The G’Day Group has 280 parks across the country, giving it the scale and the geographic diversity to withstand the summer disaster, with some return customers forgoing a refund in favour of credit towards next summer’s holiday.

“The good news is there’s another January. It comes again next year,” Mr Wilckens said.

“The reality is, a lot of the smaller businesses, this is the one month where they make most of their money.”

Mr Wilckens said his business was able to continue paying casual staff who did not receive work due to park closures.

However, many smaller operators in fire-affected areas have had to lay off employees.

In the coastal town of Merimbula, north of Eden, Simon Millar’s whale watching and boat tour business has managed to keep on its permanent staff, but has not had shifts available for casuals.

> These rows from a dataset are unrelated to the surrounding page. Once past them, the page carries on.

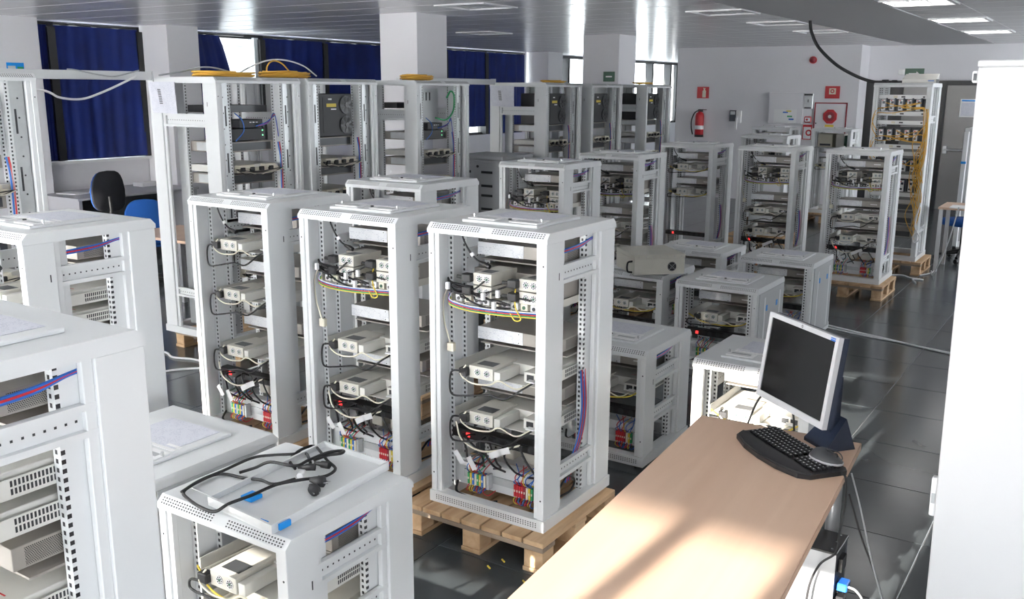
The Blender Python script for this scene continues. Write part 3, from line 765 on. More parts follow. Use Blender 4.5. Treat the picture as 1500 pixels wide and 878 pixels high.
TALL_BR = ((1.052, 1.132), (0.18, 0.253))
def tall_rack(frx, fry, contents, label, where, pallet=True, lead=True, paper=True, wires=True, holes=True):
    cx, cy, z = frx-0.3, fry+0.3, 0.144
    rack_tpl(0.6, 0.6, 1.28, TALL_BR, holes=holes).spawn('server_rack', label, 'server rack', (cx, cy, z), 0, 'waist-high open server racks')
    fill(cx, cy, z, 0, contents, where)
    if pallet: T_PALLET.spawn('wooden_pallet', f'wooden pallet under {where}', 'pallet', (frx+0.052-0.37, fry-0.086+0.3275, 0), 0, 'rack pallets')
    if lead: T_LEAD.spawn('hanging_lead', f'black lead with plug hanging inside {where}', 'cable', (cx, cy, z+1.232), 0, 'hanging plug leads')
    if wires: T_SIDE_TALL.spawn('cable_pair', f'red and blue cables along the side of {where}', 'cable', (cx, cy, z), 0, 'red and blue rack cables')
    if paper: tag(obj('paper_sheet', T_PAPER, loc=(cx, cy, z+1.2935)), f'printed paper sheet lying on top of {where}', 'paper', 'papers on racks')
def short_rack(frx, fry, contents, label, where, closed='', paper=True, plate=True, wires=True):
    cx, cy = frx-0.3, fry+0.3
    rack_tpl(0.6, 0.6, 0.635, ((0.42, 0.498), (0.207, 0.281)) if not closed else (), foot=0.03, closed=closed, plate=plate).spawn('server_rack', label, 'server rack', (cx, cy, 0.03), 0, 'knee-high server racks')
    fill(cx, cy, 0.03, 0, contents, where)
    if wires: T_SIDE_SHORT.spawn('cable_pair', f'red and blue cables along the side of {where}', 'cable', (cx, cy, 0.03), 0, 'red and blue rack cables')
    if paper: tag(obj('paper_sheet', T_PAPER, loc=(cx, cy, 0.6785)), f'printed paper sheet lying on top of {where}', 'paper', 'papers on racks')

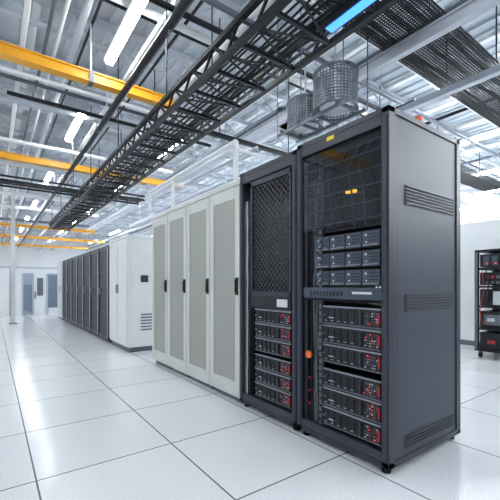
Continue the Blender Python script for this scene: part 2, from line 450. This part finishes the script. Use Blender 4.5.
R2=bigrack('server_rack',FX,1.918,.74,.88,2.095,False)
b=B(); zz=.145
for i in range(6):
    if i==3: zz+=.02
    serverA(b,.03,.085,.54,zz,zz+.114); zz+=.122
b.done('drive_shelves',R2)
b=B(); b.box(.01,.012,.08,.56,1.04,1.94,'holes')
b.box(.0,.022,.06,.085,1.0,1.97,'slate'); b.box(.0,.022,.55,.575,1.0,1.97,'slate'); b.box(.0,.022,.06,.575,1.0,1.04,'slate'); b.box(0,.022,.06,.575,1.94,1.98,'slate')
for k in (2,5): b.box(.3,.5,.09,.55,1.05+k*.125,1.06+k*.125,'dark')
b.box(-.004,0,.10,.22,.92,.98,'label'); b.box(.0,.02,.06,.575,.90,1.0,'dark')
b.done('mesh_door',R2)
b=B(); b.box(.04,.05,.58,.69,.13,1.0,'dark'); b.box(.03,.05,.58,.6,1.0,1.97,'dark')
for j in range(5): b.path([(.01,.60+j*.018+random.uniform(-.006,.006),.13+k*.1) for k in range(18)],.006,'lgrey' if j==2 else random.choice(('black','grey')),6)
b.done('cable_channel',R2)

# ---------------- white perforated cabinets ----------------
def wcab(x,y,w,d,h):
    e=empty('perforated_cabinet',(x,y,0)); b=B()
    b.box(.03,d,0,w,.05,h,'cream'); b.box(.05,d-.03,.02,w-.02,0,.05,'grey')
    b.box(.0,.03,.004,w-.004,h-.05,h-.004,'cream')
    b.done('body',e,.004)
    b=B(); s=.075
    b.box(0,.028,.005,s,.06,h-.055,'cream'); b.box(0,.028,w-s,w-.005,.06,h-.055,'cream')
    b.box(0,.028,s,w-s,h-.17,h-.055,'cream'); b.box(0,.028,s,w-s,.06,.2,'cream'); 
    b.done('door_frame',e,.003)
    b=B(); b.box(.008,.02,s,w-s,.2,h-.17,'perfc'); b.done('perforated_panel',e)
    b=B(); b.box(-.018,0,.02,.05,1.0,1.16,'black'); b.box(-.03,-.018,.028,.042,1.02,1.14,'dark'); b.done('handle',e,.003)
for i in range(4): wcab(FX+.0,2.664+i*.546,.544,.88,2.06)

# ---------------- power cabinet ----------------
e=empty('power_distribution_cabinet',(1.767,5.76,0)); b=B()
b.box(0,1.0,0,1.07,.08,1.86,'white'); b.box(.03,.95,.03,1.04,0,.08,'grey'); b.box(-.015,1.015,-.015,1.085,1.86,1.91,'white')
b.done('body',e,.008)
b=B()
for y in(.02,.55): b.box(-.02,0,y,y+.50,.12,1.82,'white')
b.box(-.03,-.02,.47,.50,.95,1.1,'black'); b.box(-.03,-.02,.57,.60,.95,1.1,'black')
b.box(.05,.95,-.012,0,.12,1.82,'white')
b.box(.20,.32,-.03,-.012,1.14,1.25,'black'); b.box(.22,.30,-.034,-.03,1.16,1.23,'blugrey')
for k in range(6): b.box(.2,.4,-.018,-.012,.35+k*.05,.37+k*.05,'grey')
b.done('doors',e,.003)

# ---------------- far racks ----------------
def frack(y,w,h):
    e=empty('server_rack',(1.767,y,0)); b=B()
    b.box(.03,1.0,0,w,.05,h,'slate'); b.box(.05,.95,.02,w-.02,0,.05,'black'); 
    b.box(0,.03,0,.04,.05,h,'slate'); b.box(0,.03,w-.04,w,.05,h,'slate'); b.box(0,.03,0,w,h-.07,h,'slate'); b.box(0,.03,0,w,.05,.12,'slate')
    b.box(-.012,.0,.0,.025,.08,h-.03,'galv')
    b.done('frame',e,.003)
    b=B(); b.box(.01,.02,.04,w-.04,.12,h-.07,'perfd'); b.box(-.02,.01,w-.10,w-.07,.9,1.05,'silver')
    b.done('door',e)
    b=B()
    for k in range(5): b.box(.004,.01,.1,w-.15,.3+k*.26,.31+k*.26,'blugrey')
    b.done('door_ribs',e)
for i in range(7): frack(6.98+i*.76,.72,1.84)
e=empty('storage_cabinet',(1.767,12.4,0)); b=B()
b.box(0,1,0,.9,.06,1.84,'white'); b.box(.03,.97,.03,.87,0,.06,'grey'); b.box(-.015,0,.02,.44,.1,1.8,'white'); b.box(-.015,0,.46,.88,.1,1.8,'white'); b.box(-.03,-.015,.40,.42,.9,1.05,'black')
b.done('body',e,.004)

# ---------------- wheeled equipment rack at right ----------------
e=empty('wheeled_equipment_rack',(5.93,1.5,0)); b=B(); w=.86;d=.7;h=1.62
for x in(0,d-.05):
    for y in(0,w-.05): b.box(x,x+.05,y,y+.05,.1,h,'black')
for z in(.1,.42,.75,1.05,1.32,h-.03): b.box(0,d,0,w,z,z+.03,'dark')
b.box(d-.03,d-.02,.05,w-.05,.1,h,'black'); b.box(-.01,0,w-.045,w-.005,.12,h-.03,'grey')
b.done('frame',e,.003)
b=B()
for x in(.06,d-.06):
    for y in(.06,w-.06): b.cyl((x-.0,y-.015,.045),(x,y+.015,.045),.045,'black',16); b.box(x-.02,x+.02,y-.02,y+.02,.06,.1,'silver')
b.done('casters',e)
b=B()
b.box(.04,.6,.06,.80,.45,.70,'dark'); b.box(.03,.04,.12,.74,.50,.65,'grey'); b.box(.025,.03,.6,.7,.55,.6,'lgrey')
b.box(.04,.6,.06,.80,.79,1.03,'dark'); b.box(.02,.04,.1,.62,.80,1.0,'lgrey'); b.box(.01,.02,.14,.5,.84,.96,'label')
b.box(.04,.6,.06,.80,1.09,1.28,'dark')
for r in range(2):
    for k in range(9): b.box(.03,.04,.12+k*.07,.16+k*.07,1.11+r*.08,1.15+r*.08,random.choice(('red','lgrey','grey','grey')))
b.box(.04,.6,.06,.80,1.36,1.55,'dark')
for k in range(6): b.box(.03,.04,.12+k*.11,.20+k*.11,1.38,1.52,'blugrey'); b.box(.025,.03,.14+k*.11,.16+k*.11,1.40,1.42,'rled')
b.box(.04,.6,.06,.80,.13,.38,'dark'); b.box(.03,.04,.6,.70,.22,.27,'red'); b.box(.03,.04,.15,.5,.18,.32,'grey')
b.path([(-.01,.75,1.3),(-.03,.72,1.0),(-.02,.78,.7),(-.01,.74,.5)],.006,'red',6)
b.path([(-.01,.7,1.3),(-.03,.66,1.1),(-.02,.7,.8)],.01,'black',6)
b.done('equipment',e)

# ---------------- camera & world ----------------
cam=bpy.data.cameras.new('cam'); co=bpy.data.objects.new('camera',cam); SC.collection.objects.link(co)
co.location=(0,0,H); yaw=math.radians(36.0)
co.rotation_euler=(math.radians(90),0,-yaw)
cam.sensor_width=36; cam.lens=36*355/500; cam.shift_y=.07; cam.clip_end=100
SC.camera=co
w=bpy.data.worlds.new('world'); SC.world=w; w.use_nodes=True
w.node_tree.nodes['Background'].inputs[0].default_value=(.8,.9,1,1); w.node_tree.nodes['Background'].inputs[1].default_value=.5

Simon Millar says some visitors have returned to the NSW south coast but not in their usual numbers. Photo: ABC News

“I know from speaking to a number of other businesses in the town that there’s huge amounts of people who have no longer got a job,” Mr Millar said.

Job losses mean less disposable income to be spent back in the town, which is relying on more local trade until tourists return.

“The Australia Day long weekend was a really busy weekend for us … still not nearly at the levels that it normally is, but it’s good to see people definitely start to come back down here,” Mr Millar said.

He is hoping international tourists will not be deterred from heading down the coast during the next whale-watching season, after smoke made it difficult to spot whales at the tail end of last season.

As tourism and social media campaigns encourage Australians to holiday in fire-affected towns that are back open for business, Ms McDonald is hoping for a strong Easter period in Batemans Bay to help her business.

“We’ll see how the next couple of months go, if we can trade out of it or not.”